Over the next nine months Pollack and Margaret Booth edited the film, and they took out most of the political scenes, almost all of which involved Barbra. At the first of two previews scheduled for a Friday and Saturday in September of 1973 in San Francisco, Pollack discovered he hadn’t cut enough. When the film began to unreel, a buzz rose among the audience as they realized they were going to see the new Streisand-Redford film. For two-thirds of the picture they seemed enraptured.

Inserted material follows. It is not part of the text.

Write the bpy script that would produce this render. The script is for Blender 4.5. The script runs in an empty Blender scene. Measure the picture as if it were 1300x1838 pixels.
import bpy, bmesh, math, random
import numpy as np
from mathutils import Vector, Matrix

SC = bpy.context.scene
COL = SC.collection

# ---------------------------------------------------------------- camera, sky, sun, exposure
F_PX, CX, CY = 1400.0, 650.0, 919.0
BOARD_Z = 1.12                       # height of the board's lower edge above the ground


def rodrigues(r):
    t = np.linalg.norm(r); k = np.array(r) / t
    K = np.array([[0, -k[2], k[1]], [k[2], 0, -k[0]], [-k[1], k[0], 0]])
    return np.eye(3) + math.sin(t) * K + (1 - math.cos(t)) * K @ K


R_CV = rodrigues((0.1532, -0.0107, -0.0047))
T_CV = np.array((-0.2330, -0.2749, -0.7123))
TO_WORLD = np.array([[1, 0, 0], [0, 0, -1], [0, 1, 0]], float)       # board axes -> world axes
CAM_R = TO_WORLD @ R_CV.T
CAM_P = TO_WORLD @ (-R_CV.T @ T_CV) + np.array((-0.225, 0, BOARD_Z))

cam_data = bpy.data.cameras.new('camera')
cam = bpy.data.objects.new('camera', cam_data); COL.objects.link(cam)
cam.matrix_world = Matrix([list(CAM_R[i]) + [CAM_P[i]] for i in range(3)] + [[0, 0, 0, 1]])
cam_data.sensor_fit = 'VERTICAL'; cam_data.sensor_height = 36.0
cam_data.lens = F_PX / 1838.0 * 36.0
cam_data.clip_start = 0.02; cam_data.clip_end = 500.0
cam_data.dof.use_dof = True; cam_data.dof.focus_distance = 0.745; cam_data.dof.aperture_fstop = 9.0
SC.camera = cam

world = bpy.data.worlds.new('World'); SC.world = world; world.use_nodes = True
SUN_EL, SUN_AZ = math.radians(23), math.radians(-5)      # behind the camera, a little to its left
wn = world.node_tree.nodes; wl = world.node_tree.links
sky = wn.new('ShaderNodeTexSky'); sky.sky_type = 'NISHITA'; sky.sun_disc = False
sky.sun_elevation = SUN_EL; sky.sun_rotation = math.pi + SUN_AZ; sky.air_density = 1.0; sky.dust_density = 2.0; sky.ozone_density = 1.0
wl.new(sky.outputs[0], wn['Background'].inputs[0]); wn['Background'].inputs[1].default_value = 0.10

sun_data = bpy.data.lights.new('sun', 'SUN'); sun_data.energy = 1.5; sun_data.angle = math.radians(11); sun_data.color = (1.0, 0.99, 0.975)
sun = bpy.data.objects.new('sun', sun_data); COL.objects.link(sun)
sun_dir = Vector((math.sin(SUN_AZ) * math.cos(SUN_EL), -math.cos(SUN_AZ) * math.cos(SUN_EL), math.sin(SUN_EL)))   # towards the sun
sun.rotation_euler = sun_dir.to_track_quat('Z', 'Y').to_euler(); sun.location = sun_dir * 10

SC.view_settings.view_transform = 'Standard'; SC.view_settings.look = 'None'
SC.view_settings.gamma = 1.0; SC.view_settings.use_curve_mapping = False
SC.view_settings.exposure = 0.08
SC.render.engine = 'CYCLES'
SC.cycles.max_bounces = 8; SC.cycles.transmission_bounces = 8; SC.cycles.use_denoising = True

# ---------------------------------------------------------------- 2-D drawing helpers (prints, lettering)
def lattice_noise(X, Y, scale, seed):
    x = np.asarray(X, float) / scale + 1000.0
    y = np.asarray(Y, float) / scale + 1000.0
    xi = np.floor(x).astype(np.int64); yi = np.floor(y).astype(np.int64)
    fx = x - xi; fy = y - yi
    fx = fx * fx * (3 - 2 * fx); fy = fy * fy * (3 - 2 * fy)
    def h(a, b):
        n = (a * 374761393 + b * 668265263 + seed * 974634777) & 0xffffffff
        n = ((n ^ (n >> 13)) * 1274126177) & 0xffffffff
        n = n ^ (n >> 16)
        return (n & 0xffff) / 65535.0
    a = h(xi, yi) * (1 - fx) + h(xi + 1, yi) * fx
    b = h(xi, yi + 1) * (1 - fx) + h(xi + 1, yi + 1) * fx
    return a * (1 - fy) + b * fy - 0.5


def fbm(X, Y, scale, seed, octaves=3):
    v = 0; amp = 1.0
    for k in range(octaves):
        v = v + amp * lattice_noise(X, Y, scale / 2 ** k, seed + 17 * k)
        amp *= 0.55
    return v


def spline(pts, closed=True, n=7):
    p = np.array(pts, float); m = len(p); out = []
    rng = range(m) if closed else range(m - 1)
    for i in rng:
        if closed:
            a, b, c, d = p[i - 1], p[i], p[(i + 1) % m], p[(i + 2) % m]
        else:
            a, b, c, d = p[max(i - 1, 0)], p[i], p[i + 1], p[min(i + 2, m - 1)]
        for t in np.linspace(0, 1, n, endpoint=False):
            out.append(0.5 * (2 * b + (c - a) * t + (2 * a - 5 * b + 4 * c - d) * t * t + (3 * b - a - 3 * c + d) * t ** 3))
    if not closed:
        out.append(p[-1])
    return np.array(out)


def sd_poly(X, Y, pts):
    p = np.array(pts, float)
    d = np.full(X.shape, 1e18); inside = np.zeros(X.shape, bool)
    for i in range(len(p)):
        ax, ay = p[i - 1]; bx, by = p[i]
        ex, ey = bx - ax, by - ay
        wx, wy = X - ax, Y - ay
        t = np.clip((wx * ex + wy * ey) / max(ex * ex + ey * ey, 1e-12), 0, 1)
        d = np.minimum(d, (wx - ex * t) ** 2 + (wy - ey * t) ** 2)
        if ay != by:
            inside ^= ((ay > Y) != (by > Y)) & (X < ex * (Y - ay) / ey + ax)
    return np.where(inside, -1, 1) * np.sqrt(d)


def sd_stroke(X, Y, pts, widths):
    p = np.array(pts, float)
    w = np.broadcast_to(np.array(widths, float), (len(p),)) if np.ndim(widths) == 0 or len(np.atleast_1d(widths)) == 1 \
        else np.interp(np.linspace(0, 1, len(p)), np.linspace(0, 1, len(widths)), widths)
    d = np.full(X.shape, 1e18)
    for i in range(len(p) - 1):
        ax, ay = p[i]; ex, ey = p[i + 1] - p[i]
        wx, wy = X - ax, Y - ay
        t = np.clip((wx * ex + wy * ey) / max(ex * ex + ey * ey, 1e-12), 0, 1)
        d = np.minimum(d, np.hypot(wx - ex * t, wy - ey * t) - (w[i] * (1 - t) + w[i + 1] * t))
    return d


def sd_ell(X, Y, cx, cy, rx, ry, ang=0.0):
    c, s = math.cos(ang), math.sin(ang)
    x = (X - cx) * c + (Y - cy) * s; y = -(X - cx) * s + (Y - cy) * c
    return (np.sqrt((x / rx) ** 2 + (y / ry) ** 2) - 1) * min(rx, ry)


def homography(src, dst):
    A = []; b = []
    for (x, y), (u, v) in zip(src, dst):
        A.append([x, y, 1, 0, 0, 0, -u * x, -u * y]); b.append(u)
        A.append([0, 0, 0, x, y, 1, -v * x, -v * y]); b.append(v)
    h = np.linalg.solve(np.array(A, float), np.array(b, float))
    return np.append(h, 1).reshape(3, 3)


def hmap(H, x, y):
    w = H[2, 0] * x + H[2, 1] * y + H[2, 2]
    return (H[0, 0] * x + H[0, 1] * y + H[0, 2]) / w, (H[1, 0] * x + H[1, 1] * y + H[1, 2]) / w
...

Then the blacklisting scenes began to unfold and, Pollack recalled, “We lost the audience completely.” He grabbed Margaret Booth, went up to the projection room, took out a razor blade and snipped an entire sequence in which Katie was about to be named as a Communist, eleven minutes in all. “The politics just got too complicated for the audience,” he said. “They wanted us to stick with the love story.”

 

The following night the audience reaction to the shorter version was strongly positive. “All of a sudden everyone was ecstatic about it,” Pollack said, “and morale turned around.” Now all Barbra could do was wait to see whether this troubled production would result in a hit.

 

The Way We Were
opened around the country on October 16, 1973. The reviews were mixed; most critics praised the acting and chemistry of the two stars but faulted the film’s parboiled politics. “Pollack and Laurents are so busy working on the dubious proposition that politics can kill a good marriage,” Paul D. Zimmerman wrote in
Newsweek
, “that they barely have time to establish the political atmosphere that is meant as a catalyst to the connubial collapse, sketching it in hurriedly in bits of cocktail gossip and snippets of radio reports and newspaper headlines.”